• Exercise material
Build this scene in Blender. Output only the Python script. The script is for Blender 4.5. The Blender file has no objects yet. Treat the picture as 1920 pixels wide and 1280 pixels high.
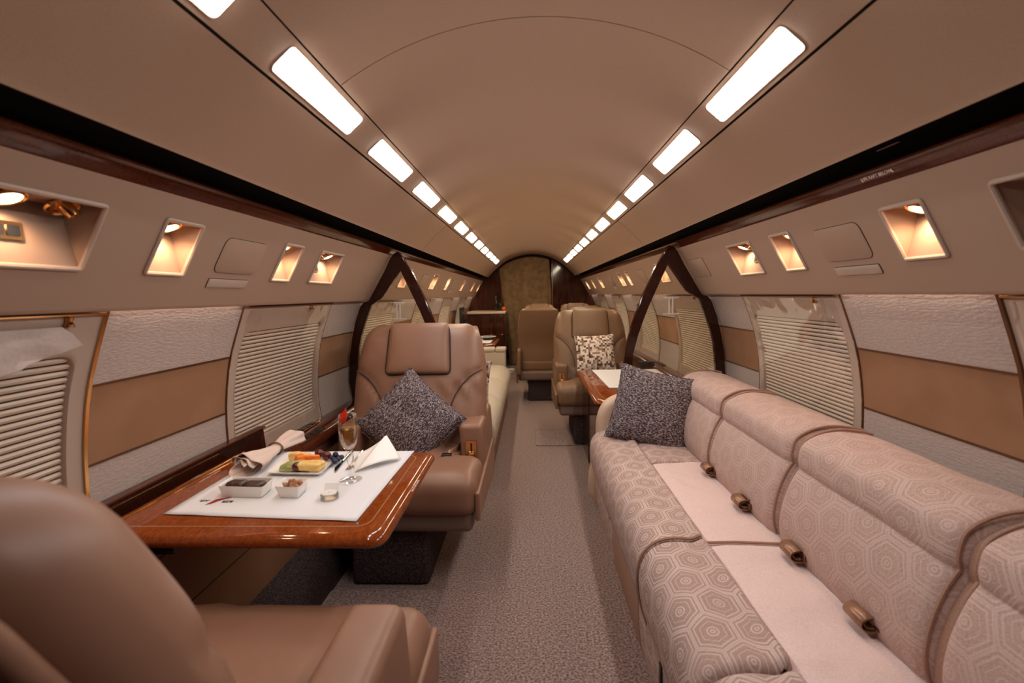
import bpy, bmesh, math, random
from mathutils import Vector, Matrix, Euler, noise as mnoise
from mathutils.geometry import tessellate_polygon
random.seed(7)
PI = math.pi
S = bpy.context.scene
COL = S.collection

# ------------------------------------------------------------------ camera, world, exposure
def make_camera():
    f, vx, vy, roll = 905.0, 996.0, 552.0, math.radians(0.9)      # 1920 x 1280 frame
    y = Vector((vx - 960, -(vy - 640), -f)).normalized()
    c, s = math.cos(roll), math.sin(roll)
    x = Vector((c, s, -(c * y.x + s * y.y) / y.z)).normalized()
    z = x.cross(y)
    cd = bpy.data.cameras.new('camera'); cam = bpy.data.objects.new('camera', cd); COL.objects.link(cam)
    cd.sensor_width = 36.0; cd.lens = 36.0 * f / 1920.0; cd.clip_start = 0.02
    m = Matrix((x, y, z)).to_4x4(); m.translation = (-0.01, 0.0, 1.22)
    cam.matrix_world = m
    cd.dof.use_dof = True; cd.dof.focus_distance = 2.1; cd.dof.aperture_fstop = 3.2
    S.camera = cam
make_camera()
w = bpy.data.worlds.new('world'); S.world = w; w.use_nodes = True
w.node_tree.nodes['Background'].inputs[0].default_value = (0.02, 0.015, 0.012, 1)
w.node_tree.nodes['Background'].inputs[1].default_value = 0.1
S.view_settings.view_transform = 'Standard'; S.view_settings.look = 'None'
S.view_settings.gamma = 1.0; S.view_settings.use_curve_mapping = False
S.view_settings.exposure = 1.4
S.cycles.max_bounces = 10; S.cycles.transparent_max_bounces = 16
S.cycles.caustics_reflective = False; S.cycles.caustics_refractive = False
S.cycles.sample_clamp_indirect = 4.0
PANEL_POWER = 12.5          # radiance of the ceiling light panels
SPOT_POWER = 0.85           # watts of each reading lamp
COVE_POWER = 12.0

# ------------------------------------------------------------------ materials
def lin(r, g, b):
    def c(v):
        v /= 255.0
        return v / 12.92 if v <= 0.04045 else ((v + 0.055) / 1.055) ** 2.4
    return (c(r), c(g), c(b), 1.0)
def new_mat(name):
    m = bpy.data.materials.new(name); m.use_nodes = True
    nt = m.node_tree
    return m, nt, nt.nodes['Principled BSDF']
def N(nt, t, **kw):
    n = nt.nodes.new(t)
    for k, v in kw.items():
        if k.startswith('i_'):
            key = k[2:]; key = int(key) if key.isdigit() else key
            n.inputs[key].default_value = v
        else: setattr(n, k, v)
    return n
def L(nt, a, ao, b, bi): nt.links.new(a.outputs[ao], b.inputs[bi])
def mat(name, col, rough=0.5, metal=0.0, coat=0.0, var=None, bump=None, scale=(1, 1, 1), spec=0.5, rot=(0, 0, 0), sheen=0.0, coords='Object'):
    """principled; var = (noise scale, second colour, lo, hi); bump = (noise scale, strength, distance, detail)"""
    m, nt, p = new_mat(name)
    p.inputs['Base Color'].default_value = col; p.inputs['Roughness'].default_value = rough
    p.inputs['Metallic'].default_value = metal; p.inputs['Coat Weight'].default_value = coat
    p.inputs['Coat Roughness'].default_value = 0.04; p.inputs['Specular IOR Level'].default_value = spec
    if sheen: p.inputs['Sheen Weight'].default_value = sheen
    if var or bump:
        tc = N(nt, 'ShaderNodeTexCoord'); mp = N(nt, 'ShaderNodeMapping')
        mp.inputs['Scale'].default_value = scale; mp.inputs['Rotation'].default_value = rot
        L(nt, tc, coords, mp, 'Vector')
    if var:
        nz = N(nt, 'ShaderNodeTexNoise'); nz.inputs['Scale'].default_value = var[0]; nz.inputs['Detail'].default_value = 5
        rp = N(nt, 'ShaderNodeValToRGB'); L(nt, mp, 0, nz, 'Vector'); L(nt, nz, 0, rp, 0)
        rp.color_ramp.elements[0].position = var[2]; rp.color_ramp.elements[1].position = var[3]
        rp.color_ramp.elements[0].color = col; rp.color_ramp.elements[1].color = var[1]
        L(nt, rp, 0, p, 'Base Color')
    if bump:
        nb = N(nt, 'ShaderNodeTexNoise'); nb.inputs['Scale'].default_value = bump[0]
        nb.inputs['Detail'].default_value = bump[3] if len(bump) > 3 else 3
        b = N(nt, 'ShaderNodeBump'); b.inputs['Strength'].default_value = bump[1]; b.inputs['Distance'].default_value = bump[2]
        L(nt, mp, 0, nb, 'Vector'); L(nt, nb, 0, b, 'Height'); L(nt, b, 0, p, 'Normal')
    return m
def emit(name, col, s):
    m, nt, p = new_mat(name)
    p.inputs['Base Color'].default_value = (0.8, 0.8, 0.8, 1)
    p.inputs['Emission Color'].default_value = col; p.inputs['Emission Strength'].default_value = s
    return m
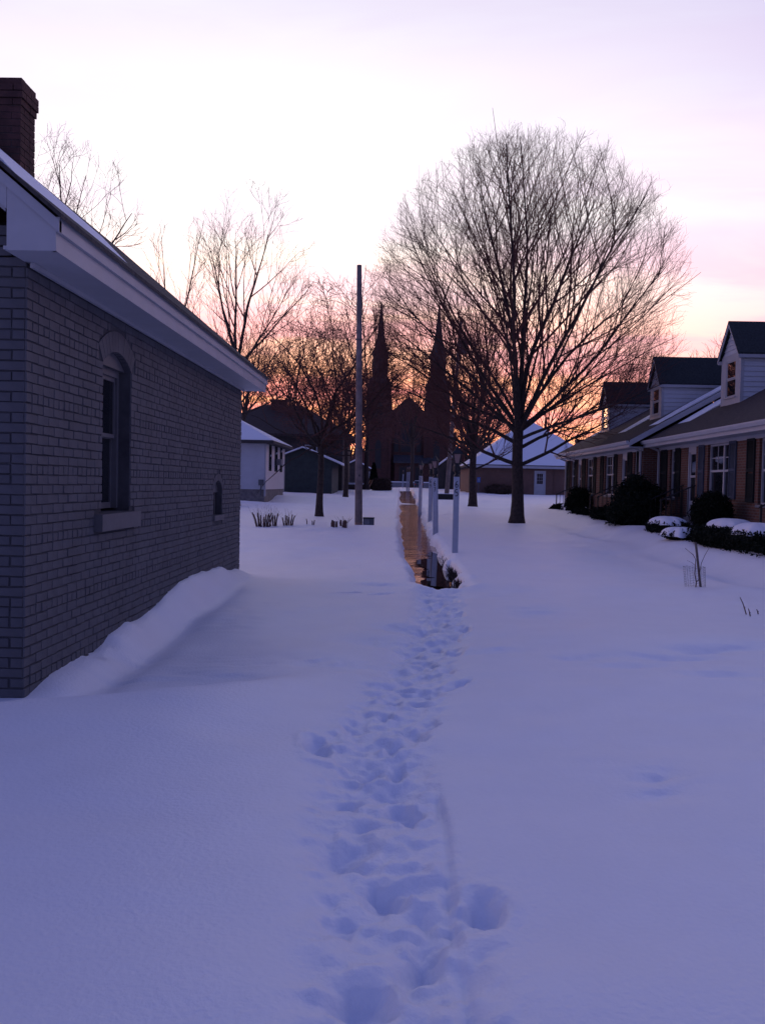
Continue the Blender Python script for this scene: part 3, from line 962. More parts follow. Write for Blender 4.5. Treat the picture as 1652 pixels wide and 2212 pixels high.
def door(parent, xw, ya, yb, za, zb):
    xg = xw + .06
    d = MB().box(xg - .04, xg + .04, ya - .0, ya + .07, za, zb).box(xg - .04, xg + .04, yb - .07, yb, za, zb).box(xg - .04, xg + .04, ya + .07, yb - .07, zb - .22, zb)
    o = d.build('door', 'white_trim', parent)
    a, b = ya + .075, yb - .075
    zk, zr_, zt = za + .52, za + 1.28, zb - .225
    leaf = MB().box(xg, xg + .03, a, b, za, zk).box(xg, xg + .03, a, b, zr_ - .035, zr_ + .035).box(xg, xg + .03, a, a + .06, zk, zr_ - .035).box(xg, xg + .03, b - .06, b, zk, zr_ - .035)
    leaf.box(xg, xg + .03, a, a + .06, zr_ + .035, zt).box(xg, xg + .03, b - .06, b, zr_ + .035, zt).box(xg, xg + .03, a + .06, b - .06, zt - .06, zt)
    leaf.build('storm_door', 'white_trim', o)
    MB().box(xg + .012, xg + .018, a + .06, b - .06, zk, zr_ - .035).build('pane', 'glass', o)
    MB().box(xg + .012, xg + .018, a + .06, b - .06, zr_ + .035, zt - .06).build('pane', 'glass', o)
    MB().box(xg - .05, xg - .001, a + .02, a + .05, zr_ - .12, zr_ - .06).build('handle', 'black_iron', o)
    MB().box(xw - .06, xg + .05, ya - .05, yb + .05, za - .06, za).build('threshold', 'concrete', o)
    return o


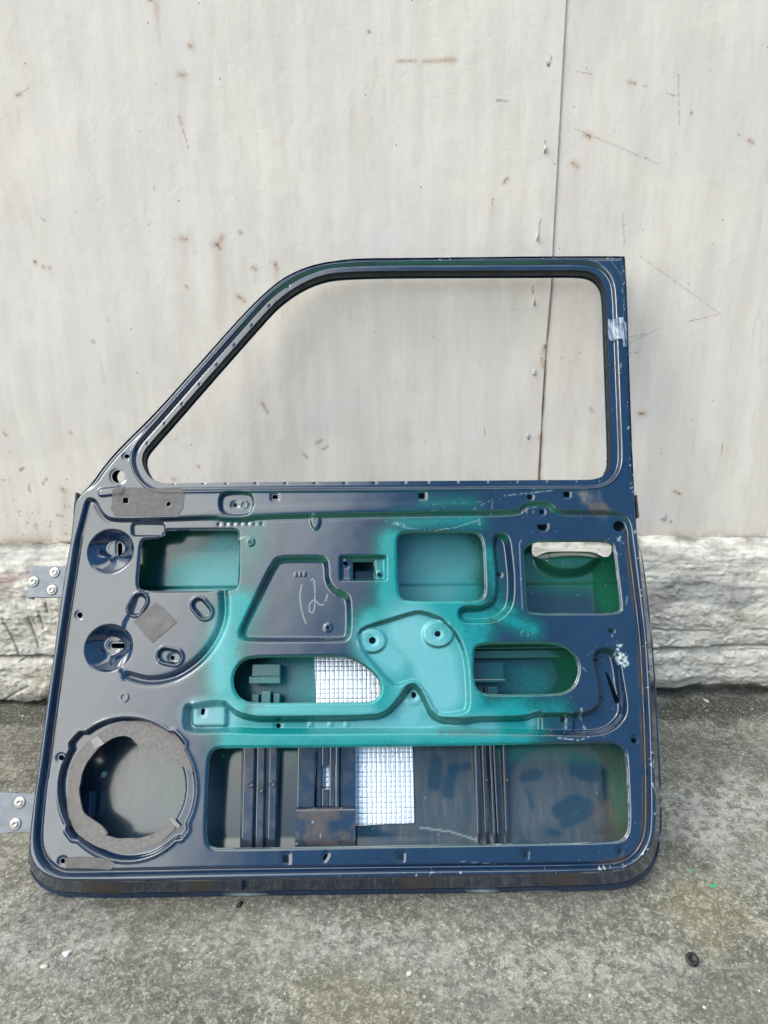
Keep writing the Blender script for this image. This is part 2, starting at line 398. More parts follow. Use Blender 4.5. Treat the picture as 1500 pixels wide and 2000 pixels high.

• Task to carry out
Go from the first line of the data above to the line containing "COL = S.collection" and retype exactly those lines, both included, but none of the pictures.

• Exercise response
Build this scene in Blender. Output only the Python script. The script is for Blender 4.5. The Blender file has no objects yet. Treat the picture as 1920 pixels wide and 1280 pixels high.
import bpy, bmesh, math, random
from mathutils import Vector, Matrix, Euler, noise as mnoise
from mathutils.geometry import tessellate_polygon
random.seed(7)
PI = math.pi
S = bpy.context.scene
COL = S.collection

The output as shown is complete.